In David Ewald’s riveting science fiction caper The Thief of That, an anxiety-ridden aspiring novelist is given the chance to travel backward in time.
At thirty, underemployed Ravel worries that the opportunities he deserved all passed him by. His college girlfriend married a successful novelist, his estranged father is up for a prestigious literary award, and his wife is finishing her dissertation; even his father-in-law, a police officer, secured a literary agent before him. Meanwhile, Ravel toils in a cubicle, never managing to get past the first chapter of his novel-in-the-works. He worries that he’ll die as unrecognized as his poet mother, if with fewer publications to his name. When he reconnects with a former student via a million-dollar order, though, new vistas open up: if he can “tesser well,” he may be able to rewrite his tale.
Ravel’s plot involves defying the established rules of time travel to claim a famed novelist’s beloved tome as his own. The creative means by which he’ll accomplish this are shadowed as he pounds away at his keyboard for months, reshaping the inspired work. What remains consistent is his sense of indignation that he has not yet attained the success he is sure he deserves. This propels him past his doubts about plagiarism and sustains him through problematic encounters with family members, bookstore patrons, disillusioned ex-writers, and former loves; his sanity is subsumed by his overwhelming thirst for “some small degree of immortality.” His actions are egregious and fascinating, leading to uproarious, absurdist twists. Still, even at his least sympathetic, Ravel manages to be an endearing antihero; when asked to answer for his missteps, he mopes and notes “at least the puppy loved him.”
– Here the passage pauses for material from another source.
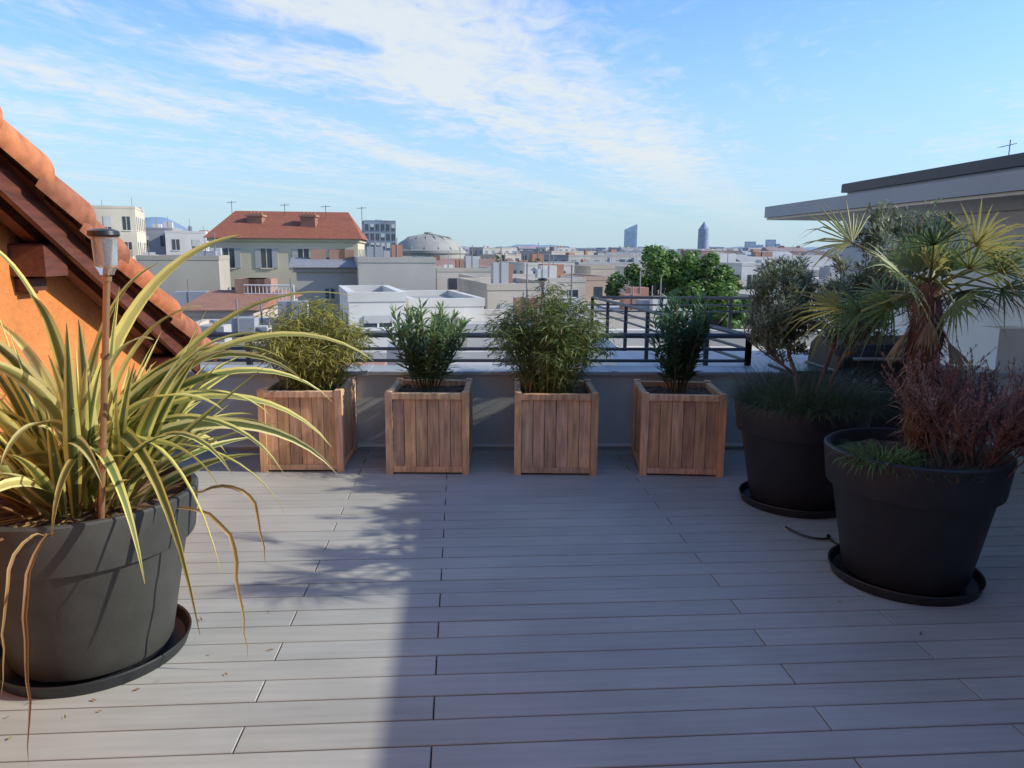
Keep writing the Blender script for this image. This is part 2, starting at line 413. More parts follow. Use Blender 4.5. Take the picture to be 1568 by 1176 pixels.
# ------------------------------------------------------------------ olive tree
def olive():
    mb = MB()
    def leaves(p, d, n, sp):
        for i in range(n):
            a = V(rnd.uniform(-1, 1), rnd.uniform(-1, 1), rnd.uniform(-.6, 1))
            k = rnd.choice([(.22, .26, .15), (.14, .18, .10), (.33, .36, .24)])
            mb.leaf(p+V(rnd.uniform(-sp, sp), rnd.uniform(-sp, sp), rnd.uniform(-sp, sp)), a+d*.8, rnd.uniform(.038, .065), rnd.uniform(.009, .014), .1, k)
    def branch(p, d, L, r, lv):
        n = 6; pts = [p.copy()]; d = d.normalized()
        for k in range(n):
            d = (d+V(rnd.uniform(-.24, .24), rnd.uniform(-.24, .24), rnd.uniform(-.10, .16))).normalized()
            if p.x < 1.60: d = (d+V(.35, 0, 0)).normalized()
            if p.x > 2.65: d = (d+V(-.3, 0, 0)).normalized()
            if p.z > 1.98: d = (d+V(0, 0, -.5)).normalized()
            if lv >= 3: d = (d+V(0, 0, -.10)).normalized()
            p = p+d*L/n; pts.append(p.copy())
            if lv >= 2: leaves(p, d, 5 if lv == 2 else 7, .02)
            elif lv == 1 and k > 2: leaves(p, d, 3, .02)
        mb.tube(pts, [r*(1-.6*k/n) for k in range(n+1)], (.20, .17, .13), 5 if lv else 8, 1, False)
        if lv < 3:
            for i in range((6, 6, 4)[lv]):
                q = pts[rnd.randint(1 if lv == 0 else 2, n)]
                sp = 1.6 if lv == 0 else 1.1
                branch(q, d+V(rnd.uniform(-sp, sp), rnd.uniform(-sp, sp), rnd.uniform(-.1, .7)), L*rnd.uniform(.42, .64), r*.5, lv+1)
    for i in range(3):
        branch(V(1.86+i*.06, 4.72, .6), V((-.12, .06, .30)[i], rnd.uniform(-.15, .15), 1), (.72, .86, .72)[i], .017, 0)
    mb.obj('olive_tree', [M_leaf, M_bark])
olive()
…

Salvation and self-acceptance are inseparable for a disappointed novelist in the droll speculative novel The Thief of That.
— Michelle Anne Schingler, Foreword Reviews
Clever, entertaining…The plot is deliciously twisty, fast-paced and entirely unpredictable, centering on a man’s burning desire to be greater than he is–no matter the cost. Ewald is a strong writer and storyteller, equally adept at description, action, and dialogue, and the prose flows smoothly while engaging readers in Ravel’s journey. The novel has a satirical flair that will delight literary fans, and Ewald successfully delivers a flawed main character who is relatable, complex, and, through a series of elaborate events, comes to know himself on a deeper level by the book’s end. From the first introduction to Ravel, fans will feel intimately connected, aware of the demons that plague him and compassionate toward his somewhat misguided attempts to overcome them.